▶ [Exercise]:
Within the data that follows, set down exactly the lines from the one containing "Write part 2" through the one containing "for i, p in", both ends included.

▶ [Data supplied]:
──────────────────────────────

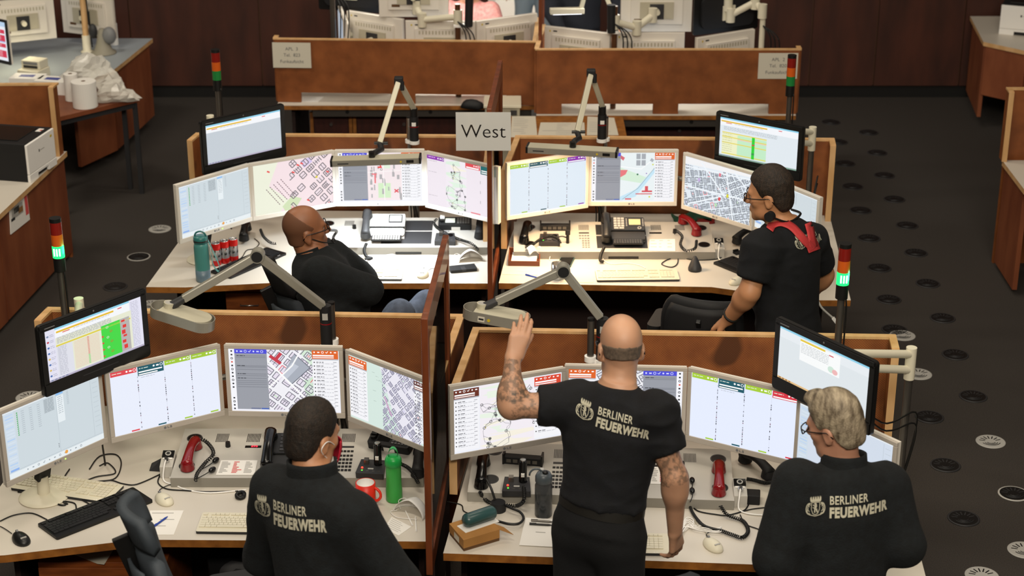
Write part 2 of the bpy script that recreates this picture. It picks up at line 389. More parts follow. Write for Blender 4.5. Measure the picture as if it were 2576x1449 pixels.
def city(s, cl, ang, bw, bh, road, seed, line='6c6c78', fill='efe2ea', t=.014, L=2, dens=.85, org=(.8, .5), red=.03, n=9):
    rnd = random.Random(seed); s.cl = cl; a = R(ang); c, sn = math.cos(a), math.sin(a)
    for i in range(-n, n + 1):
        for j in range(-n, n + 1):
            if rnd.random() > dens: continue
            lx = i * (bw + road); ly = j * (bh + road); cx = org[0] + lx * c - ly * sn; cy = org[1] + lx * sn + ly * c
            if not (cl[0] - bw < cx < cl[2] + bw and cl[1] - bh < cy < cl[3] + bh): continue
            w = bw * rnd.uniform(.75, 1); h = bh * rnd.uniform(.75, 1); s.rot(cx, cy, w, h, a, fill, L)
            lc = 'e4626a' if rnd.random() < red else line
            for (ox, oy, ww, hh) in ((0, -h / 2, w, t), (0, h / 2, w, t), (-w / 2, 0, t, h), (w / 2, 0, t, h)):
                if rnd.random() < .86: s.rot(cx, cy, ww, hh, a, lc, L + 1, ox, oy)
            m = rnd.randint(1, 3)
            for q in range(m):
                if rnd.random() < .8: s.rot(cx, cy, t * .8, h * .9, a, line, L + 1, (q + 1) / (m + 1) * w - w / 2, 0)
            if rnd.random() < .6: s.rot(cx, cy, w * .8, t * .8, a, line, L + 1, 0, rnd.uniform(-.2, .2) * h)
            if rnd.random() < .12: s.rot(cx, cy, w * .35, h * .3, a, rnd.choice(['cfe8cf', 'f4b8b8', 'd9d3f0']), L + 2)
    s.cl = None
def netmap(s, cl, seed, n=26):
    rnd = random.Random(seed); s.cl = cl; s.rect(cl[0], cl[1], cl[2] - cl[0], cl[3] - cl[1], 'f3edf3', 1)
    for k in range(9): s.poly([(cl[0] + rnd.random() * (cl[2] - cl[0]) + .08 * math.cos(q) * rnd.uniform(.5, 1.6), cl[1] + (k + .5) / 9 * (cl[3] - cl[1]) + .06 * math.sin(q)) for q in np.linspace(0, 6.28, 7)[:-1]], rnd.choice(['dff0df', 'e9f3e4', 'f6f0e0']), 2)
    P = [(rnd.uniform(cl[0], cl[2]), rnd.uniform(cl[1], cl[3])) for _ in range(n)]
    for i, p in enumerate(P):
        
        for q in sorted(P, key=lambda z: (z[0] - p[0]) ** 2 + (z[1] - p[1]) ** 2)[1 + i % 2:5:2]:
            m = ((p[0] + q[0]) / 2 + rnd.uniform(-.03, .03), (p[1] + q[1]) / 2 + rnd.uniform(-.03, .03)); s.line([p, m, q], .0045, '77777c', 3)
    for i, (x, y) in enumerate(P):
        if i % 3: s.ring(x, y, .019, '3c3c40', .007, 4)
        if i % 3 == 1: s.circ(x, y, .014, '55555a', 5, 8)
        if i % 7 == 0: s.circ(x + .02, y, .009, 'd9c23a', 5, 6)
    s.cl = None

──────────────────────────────

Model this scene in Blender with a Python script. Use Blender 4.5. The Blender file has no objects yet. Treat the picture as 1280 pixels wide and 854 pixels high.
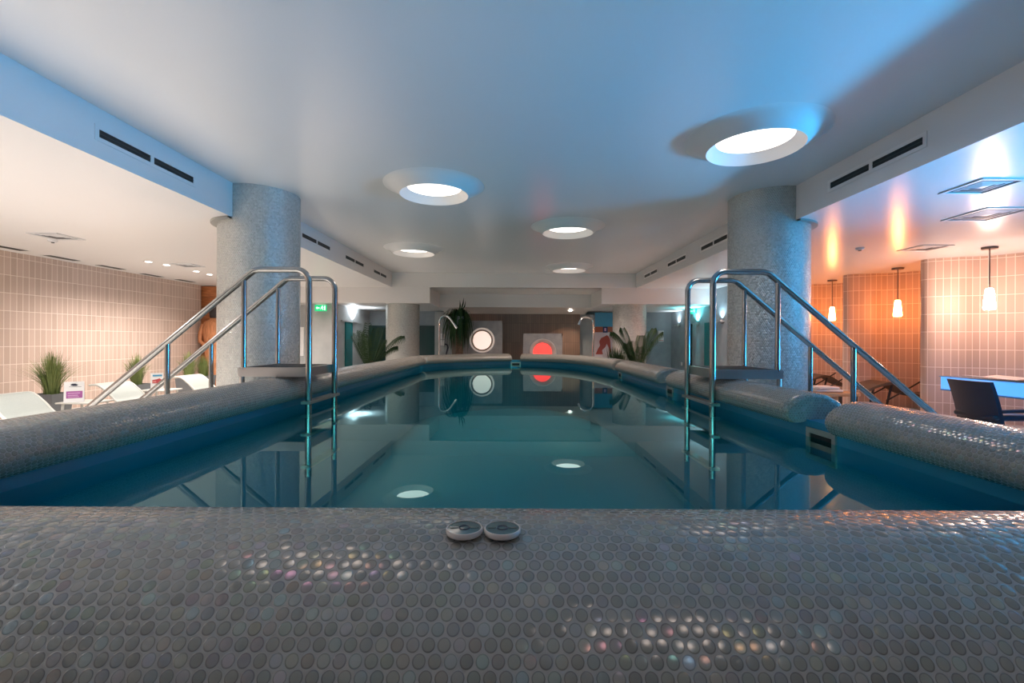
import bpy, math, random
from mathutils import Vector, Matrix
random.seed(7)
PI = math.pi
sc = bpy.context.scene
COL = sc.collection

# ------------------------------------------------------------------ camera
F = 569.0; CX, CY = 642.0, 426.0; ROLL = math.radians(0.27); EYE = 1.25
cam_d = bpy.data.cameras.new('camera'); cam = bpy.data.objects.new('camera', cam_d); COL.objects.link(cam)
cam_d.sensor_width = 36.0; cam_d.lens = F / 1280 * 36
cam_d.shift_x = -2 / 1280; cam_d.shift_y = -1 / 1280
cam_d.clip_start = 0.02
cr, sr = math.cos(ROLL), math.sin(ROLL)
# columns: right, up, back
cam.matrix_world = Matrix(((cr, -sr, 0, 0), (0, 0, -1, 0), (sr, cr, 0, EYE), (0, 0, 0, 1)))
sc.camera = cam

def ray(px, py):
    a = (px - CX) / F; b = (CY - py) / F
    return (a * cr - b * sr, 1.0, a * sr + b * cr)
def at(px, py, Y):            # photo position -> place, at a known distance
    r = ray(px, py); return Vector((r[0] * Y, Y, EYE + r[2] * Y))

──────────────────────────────

▶ [Answer]:
Write part 2 of the bpy script that recreates this picture. It picks up at line 389. More parts follow. Write for Blender 4.5. Measure the picture as if it were 2576x1449 pixels.
def city(s, cl, ang, bw, bh, road, seed, line='6c6c78', fill='efe2ea', t=.014, L=2, dens=.85, org=(.8, .5), red=.03, n=9):
    rnd = random.Random(seed); s.cl = cl; a = R(ang); c, sn = math.cos(a), math.sin(a)
    for i in range(-n, n + 1):
        for j in range(-n, n + 1):
            if rnd.random() > dens: continue
            lx = i * (bw + road); ly = j * (bh + road); cx = org[0] + lx * c - ly * sn; cy = org[1] + lx * sn + ly * c
            if not (cl[0] - bw < cx < cl[2] + bw and cl[1] - bh < cy < cl[3] + bh): continue
            w = bw * rnd.uniform(.75, 1); h = bh * rnd.uniform(.75, 1); s.rot(cx, cy, w, h, a, fill, L)
            lc = 'e4626a' if rnd.random() < red else line
            for (ox, oy, ww, hh) in ((0, -h / 2, w, t), (0, h / 2, w, t), (-w / 2, 0, t, h), (w / 2, 0, t, h)):
                if rnd.random() < .86: s.rot(cx, cy, ww, hh, a, lc, L + 1, ox, oy)
            m = rnd.randint(1, 3)
            for q in range(m):
                if rnd.random() < .8: s.rot(cx, cy, t * .8, h * .9, a, line, L + 1, (q + 1) / (m + 1) * w - w / 2, 0)
            if rnd.random() < .6: s.rot(cx, cy, w * .8, t * .8, a, line, L + 1, 0, rnd.uniform(-.2, .2) * h)
            if rnd.random() < .12: s.rot(cx, cy, w * .35, h * .3, a, rnd.choice(['cfe8cf', 'f4b8b8', 'd9d3f0']), L + 2)
    s.cl = None
def netmap(s, cl, seed, n=26):
    rnd = random.Random(seed); s.cl = cl; s.rect(cl[0], cl[1], cl[2] - cl[0], cl[3] - cl[1], 'f3edf3', 1)
    for k in range(9): s.poly([(cl[0] + rnd.random() * (cl[2] - cl[0]) + .08 * math.cos(q) * rnd.uniform(.5, 1.6), cl[1] + (k + .5) / 9 * (cl[3] - cl[1]) + .06 * math.sin(q)) for q in np.linspace(0, 6.28, 7)[:-1]], rnd.choice(['dff0df', 'e9f3e4', 'f6f0e0']), 2)
    P = [(rnd.uniform(cl[0], cl[2]), rnd.uniform(cl[1], cl[3])) for _ in range(n)]
    for i, p in enumerate(P):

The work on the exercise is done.